Repeat exactly the lines running from the first line of the data to the line containing "scene = bpy.context.scene", both ends included, and nothing else; drop the pictures.

-------------------------

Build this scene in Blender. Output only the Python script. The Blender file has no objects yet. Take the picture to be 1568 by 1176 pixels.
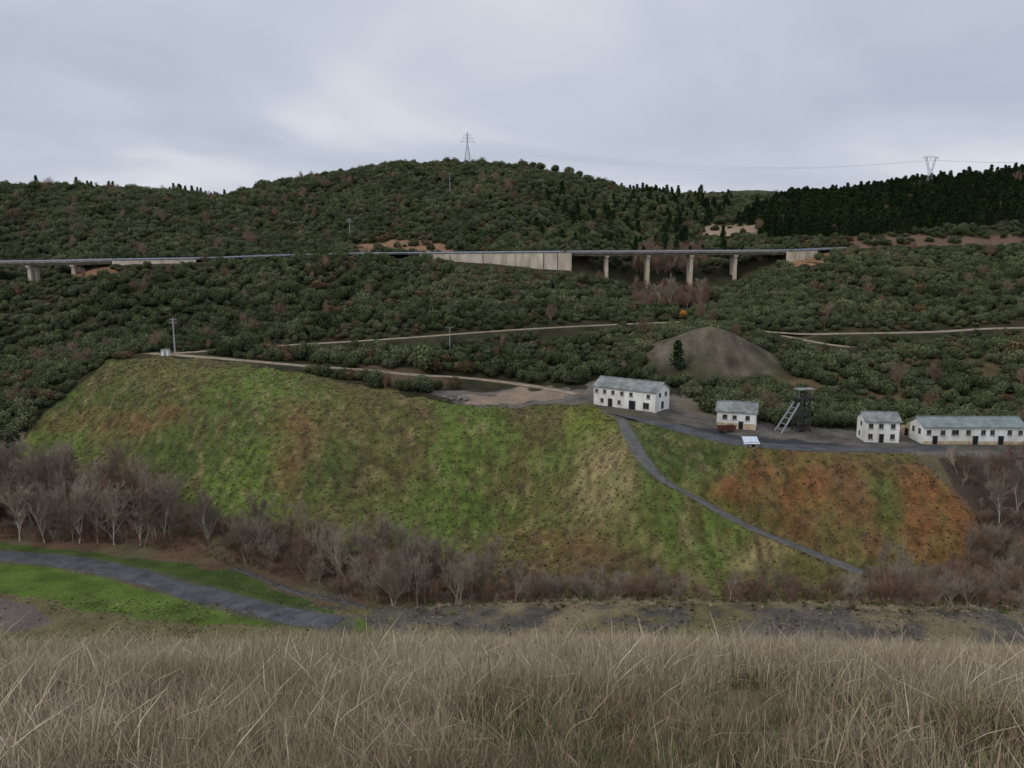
import bpy, math, random
import numpy as np
from mathutils import Vector, Matrix
rng = np.random.default_rng(7)
random.seed(7)
scene = bpy.context.scene

# ------------------------------------------------------------------ survey frame
F = 1200.0
TH = math.atan(188/F)
CT, ST = math.cos(TH), math.sin(TH)
def ray(u, v):
    cx = (u-784)/F; cy = (588-v)/F
    d = CT+cy*ST
    return cx/d, (-ST+cy*CT)/d            # x/y , z/y
def proj(x, y, z):
    fw = np.maximum(y*CT-z*ST, 0.01); up = y*ST+z*CT
    return 784+F*x/fw, 588-F*up/fw

# ------------------------------------------------------------------ numpy noise
def _h(ix, iy, seed):
    n = (ix.astype(np.int64)*374761393+iy.astype(np.int64)*668265263+seed*1442695041) & 0x7fffffff
    n = ((n ^ (n >> 13))*1274126177) & 0x7fffffff
    return ((n ^ (n >> 16)) & 0xffff)/65535.0
def vn(x, y, seed=0):
    x = np.asarray(x, float); y = np.asarray(y, float)
    x0 = np.floor(x); y0 = np.floor(y); fx = x-x0; fy = y-y0
    fx = fx*fx*(3-2*fx); fy = fy*fy*(3-2*fy)
    a = _h(x0, y0, seed); b = _h(x0+1, y0, seed); c = _h(x0, y0+1, seed); d = _h(x0+1, y0+1, seed)
    return (a*(1-fx)+b*fx)*(1-fy)+(c*(1-fx)+d*fx)*fy
def fbm(x, y, sc, seed=0, o=4):
    r = 0; amp = .5; tot = 0
    for i in range(o):
        r = r+amp*vn(np.asarray(x)/sc+17.3*i, np.asarray(y)/sc-9.1*i, seed+i); tot += amp; amp *= .5; sc *= .5
    return r/tot-0.5

# ------------------------------------------------------------------ terrain
S = np.concatenate([np.linspace(-1.3, -.7, 40, endpoint=False), np.linspace(-.7, .7, 760, endpoint=False), np.linspace(.7, 1.3, 41)])
Y = np.concatenate([np.linspace(-15, 0, 10, endpoint=False), np.arange(0, 30, .3), np.arange(30, 110, 1.6), np.arange(110, 260, .4),
                    np.arange(260, 420, 1.0), np.arange(420, 800, 2.5), np.geomspace(800, 3200, 40)])
OFF = 20.0
def const(y, z): return [(-5, y, z), (5, y, z)]
def line(pts):
    out = []
    for (u, v, y) in pts:
        s, t = ray(u, v); out.append((s*y/(y+OFF), y, t*y))
    return out
L = [
 const(-15, 4.0), const(0, -1.65), const(6, -3.75),
 line([(-600,1016,20),(0,1007,20),(300,997,20),(600,987,20),(900,984,20.5),(1200,990,20),(1568,1002,20),(2000,1008,20)]),
 line([(-600,1028,112),(0,1024,112),(1568,1018,112),(2000,1018,112)]),
 line([(-600,988,122),(0,988,121),(300,984,120),(500,976,120),(700,968,120),(1000,966,120),(1568,970,120),(2000,970,120)]),
 line([(-600,850,150),(0,868,152),(250,895,145),(500,937,134),(600,940,131),(784,925,132),(950,919,133),(1250,927,131),(1568,941,127),(2000,950,125)]),
 line([(-600,830,162),(0,838,163),(250,868,155),(450,897,148),(600,907,145),(784,917,143),(950,918,142),(1250,918,142),(1568,915,142),(2000,915,142)]),
 line([(-600,690,215),(0,705,205),(150,722,200),(300,780,178),(400,815,168),(600,862,158),(784,885,152),(950,905,147),(1100,915,145),(1320,900,146),(1420,868,150),(1568,850,155),(2000,830,160)]),
 line([(-600,640,228),(-100,650,225),(0,640,225),(90,595,238),(165,555,246),(240,549,245),(330,554,240),(440,569,232),(560,591,222),(640,612,214),(700,622,211),(784,623,211),(900,623,208),(950,632,203),(1000,645,198),(1060,665,190),(1150,687,181),(1330,696,178),(1450,698,178),(1568,700,179),(2000,700,180)]),
 line([(-600,620,245),(0,620,245),(90,570,252),(165,545,258),(240,540,258),(330,545,254),(440,556,248),(560,570,242),(640,578,238),(700,592,234),(784,600,232),(900,602,228),(950,602,228),(1000,607,225),(1060,620,218),(1150,642,208),(1330,655,205),(1568,655,205),(2000,655,205)]),
 line([(-600,550,305),(0,545,305),(200,533,288),(400,528,278),(600,517,280),(784,505,285),(950,499,290),(1100,500,292),(1250,513,287),(1400,509,290),(1568,502,292),(2000,500,295)]),
 line([(-600,440,362),(0,436,360),(60,440,360),(150,415,361),(200,408,362),(305,405,365),(530,397,375),(650,400,376),(750,408,375),(872,419,372),(925,436,374),(991,449,380),(1057,451,384),(1124,441,388),(1195,406,392),(1270,389,405),(1400,385,412),(1568,385,412),(2000,385,412)]),
 line([(-600,430,380),(0,428,379),(60,430,379),(150,405,380),(200,397,381),(305,395,384),(530,388,395),(650,387,395),(872,386,391),(925,400,396),(991,415,402),(1057,418,405),(1124,405,408),(1195,385,410),(1270,380,425),(1568,372,430),(2000,370,430)]),
 line([(-800,292,600),(0,294,600),(100,293,605),(230,300,620),(340,305,640),(400,292,660),(500,275,690),(570,264,700),(680,256,710),(760,261,710),(830,273,700),(900,286,690),(950,298,680),(1000,303,690),(1060,307,710),(1100,310,740),(1200,311,700),(1280,302,620),(1400,289,560),(1568,272,530),(2000,248,520)]),
 const(900, 22.0),
 line([(-800,315,1500),(900,312,1500),(1060,300,1500),(1150,294,1500),(1280,295,1500),(1400,305,1500),(2000,305,1500)]),
 const(3200, 60.0)]
KY = []; KZ = []
def smooth(a, n=7):
    k = np.ones(n)/n
    p = np.pad(a, n//2, mode='edge')
    return np.convolve(p, k, mode='valid')
for l in L:
    s = np.array([p[0] for p in l]); y = np.array([p[1] for p in l]); z = np.array([p[2] for p in l])
    KY.append(smooth(np.interp(S, s, y))); KZ.append(smooth(np.interp(S, s, z)))
KY = np.array(KY); KZ = np.array(KZ)
Z = np.zeros((len(Y), len(S)))
for j in range(len(S)):
    ky = KY[:, j]; kz = KZ[:, j]
    h = np.diff(ky); d = np.diff(kz)/h
    m = np.zeros(len(ky)); m[0] = d[0]; m[-1] = d[-1]
    same = d[:-1]*d[1:] > 0
    w1 = 2*h[1:]+h[:-1]; w2 = h[1:]+2*h[:-1]
    with np.errstate(divide='ignore', invalid='ignore'):
        mm = (w1+w2)/(w1/d[:-1]+w2/d[1:])
    m[1:-1] = np.where(same, mm, 0)
    i = np.clip(np.searchsorted(ky, Y)-1, 0, len(ky)-2)
    t = (Y-ky[i])/h[i]
    Z[:, j] = (2*t**3-3*t**2+1)*kz[i]+(t**3-2*t**2+t)*h[i]*m[i]+(-2*t**3+3*t**2)*kz[i+1]+(t**3-t**2)*h[i]*m[i+1]
SS, YY = np.meshgrid(S, Y)
XX = SS*(YY+OFF)
amp = np.interp(YY, [0, 20, 60, 110, 165, 235, 260, 300, 370, 395, 440, 600, 720, 1500], [.15, .25, .5, .5, .9, .5, 1.0, 4.0, 1.5, 1.2, 8, 11, 2.5, 14])
Z += amp*fbm(XX, YY, 45, 3, 4)
Z += .35*fbm(XX, YY, 5, 9, 3)*np.interp(YY, [0, 20, 110, 130], [.3, .5, .7, 1])

def H(x, y):
    x = np.asarray(x, float); y = np.asarray(y, float)
    s = x/(y+OFF)
    j = np.clip(np.searchsorted(S, s)-1, 0, len(S)-2); i = np.clip(np.searchsorted(Y, y)-1, 0, len(Y)-2)
    fs = np.clip((s-S[j])/(S[j+1]-S[j]), 0, 1); fy = np.clip((y-Y[i])/(Y[i+1]-Y[i]), 0, 1)
    return (Z[i, j]*(1-fs)+Z[i, j+1]*fs)*(1-fy)+(Z[i+1, j]*(1-fs)+Z[i+1, j+1]*fs)*fy
def P(u, v, y0=125, y1=800):
    s, t = ray(u, v)
    ys = np.arange(y0, y1, .2)
    dlt = H(s*ys, ys)-t*ys
    k = np.where(dlt > 0)[0]
    i = k[0] if len(k) else int(np.argmin(np.abs(dlt)))
    y = ys[i]
    return np.array([s*y, y, float(H(s*y, y))])
def W(u, v, y):
    s, t = ray(u, v); return np.array([s*y, y, t*y])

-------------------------

• Full answer
Build this scene in Blender. Output only the Python script. The Blender file has no objects yet. Take the picture to be 1568 by 1176 pixels.
import bpy, math, random
import numpy as np
from mathutils import Vector, Matrix
rng = np.random.default_rng(7)
random.seed(7)
scene = bpy.context.scene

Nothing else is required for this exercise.